In her early novel Pride and Prejudice, Jane Austen makes it clear that Elizabeth Bennet has little respect for her friend Charlotte's pragmatic view of marriage. And though Elizabeth loves her older sister, Jane, she can't exactly endorse her lovesick moping either. With practicality and sentiment out of the picture, what can possibly make Elizabeth fall for the proud Mr. Darcy?

Austen is decorously evasive on this question, and so the filmmakers responsible for this grimy and immensely enjoyable new adaptation have some wiggle room. According to director Joe Wright and screenwriter Deborah Moggach, Elizabeth and Mr. Darcy aren't so much in love as they are erotically enthralled. Their famous clash of wits isn't the cause of their affection; it's sublimation at its most sublime. In other words, forget stuffy: This Pride & Prejudice is totally hot.

Elizabeth (Keira Knightley, brilliant) is the clever second daughter of five girls living in the English countryside at the end of the 18th century. (Earlier adaptations, including the enormously popular BBC version starring Jennifer Ehle and Colin Firth, had moved the action forward to the date of the book's publication or even later, presumably for sartorial reasons.) Her father, Mr. Bennet, is a landowner and therefore a gentleman, but he has no son to inherit his estate, and so upon his death, his property will be entailed on an unknown cousin. Austen's setup combines protofeminist protest with elitist horror. The Bennet daughters (the youngest is 15, the oldest 23) are dangling on the edge of poverty—unless they take advantage of their temporary social status and marry up. Enter the Mssrs. Bingley (Simon Woods) and Darcy (Matthew MacFadyen) and their thousands of pounds per year.

In its frank reminders of the family's economic situation, this Pride & Prejudice appears dedicated to realism. The Bennet residence nestles against a literal pigsty. Mud spatters the hems of the girls' dresses, and at one point a fat boar ambles into the house. Elizabeth and Jane sleep in the same bed, and their relationship is correspondingly close and conspiratorial. And the younger girls' complexions are noticeably ruddy (Wright told me in an interview that the only actor allowed any makeup was Knightley).

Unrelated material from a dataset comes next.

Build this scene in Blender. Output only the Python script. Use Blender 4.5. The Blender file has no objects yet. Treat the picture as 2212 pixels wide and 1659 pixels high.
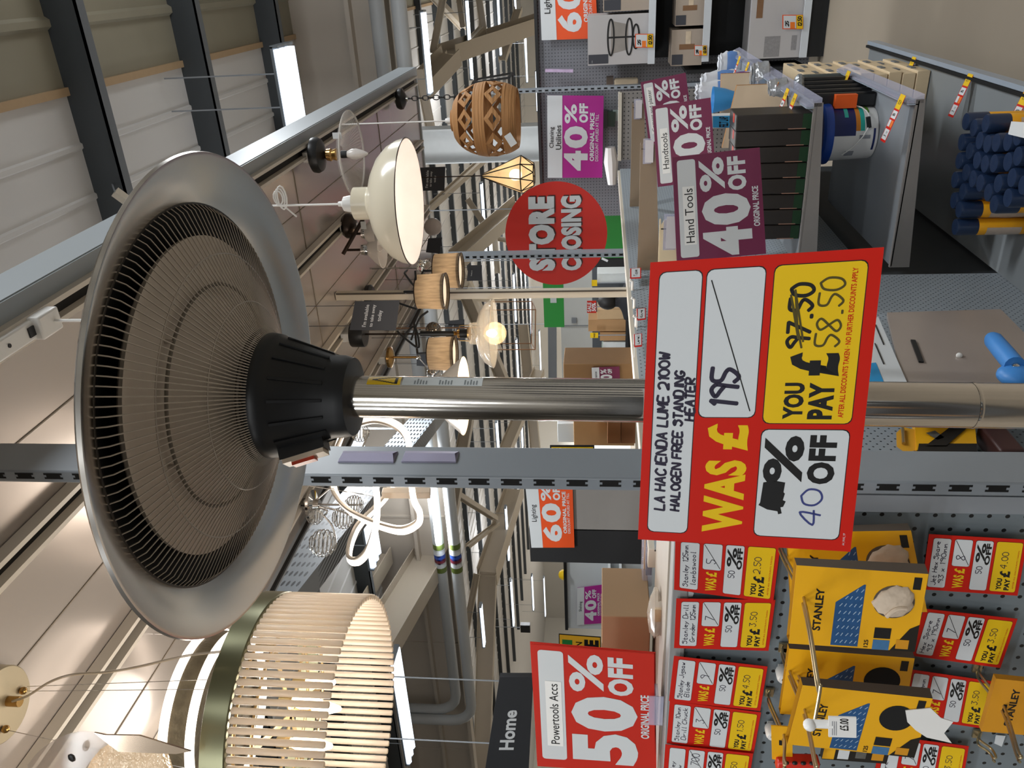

But the household mise-en-scène pushes up against romantic details that are anything but gritty. There are dramatic zooms and a sexy ballroom scene in which the surrounding characters disappear from the frame. When Elizabeth and her aunt and uncle visit Darcy's estate, they find a sensual Grecian sculpture garden, not a stuffy portrait hall. Darcy and Elizabeth meet on a misty lavender fen, and they interact—but never kiss—with touches as grazing as their glances are lingering. Knightley and MacFadyen have excellent chemistry, and they make us believe even the cheesiest camerawork.

Wright cast actors very close to the characters' ages, and it's clear that the Bennet girls are giggly and screechy not just because they were indifferently educated, but also because they are young. Jena Malone gets little screen time as the wild youngest sister Lydia, but she quickly makes us furious with her impetuous ignorance. In just a few lines, Talulah Riley perfectly telegraphs Mary's sententious pomp. Knightley might be a little too pretty for most people's idea of Elizabeth, but her slight underbite and skinny frame make Mr. Darcy's initial preference for Jane's fair looks over hers at least plausible. The rest of the cast is full of flexible new readings of Austen's characters: Woods makes an adorably daft Bingley, and the hilarious Tom Hollander plays Mr. Collins as, in Wright's words, "a weird fucked-up little freak of a pervert." As the girls' airhead mother, Brenda Blethyn gives us a Mrs. Bennet with an almost sympathetic subtext. And then there's MacFadyen as Darcy.

Fans of the BBC adaptation will always be fierce adherents to Firth's mid-'90s Darcy, with his totally unreadable, Austen-approved countenance. But Firth's stoic masculinity was also reactionary: an explicit rejection of the sensitive New Age guy. MacFadyen is in the difficult position of compensating for that choice. From the very start, his soft eyes betray his eventual sweet capitulation. It's not exactly Austen. But it's sexy. And it works.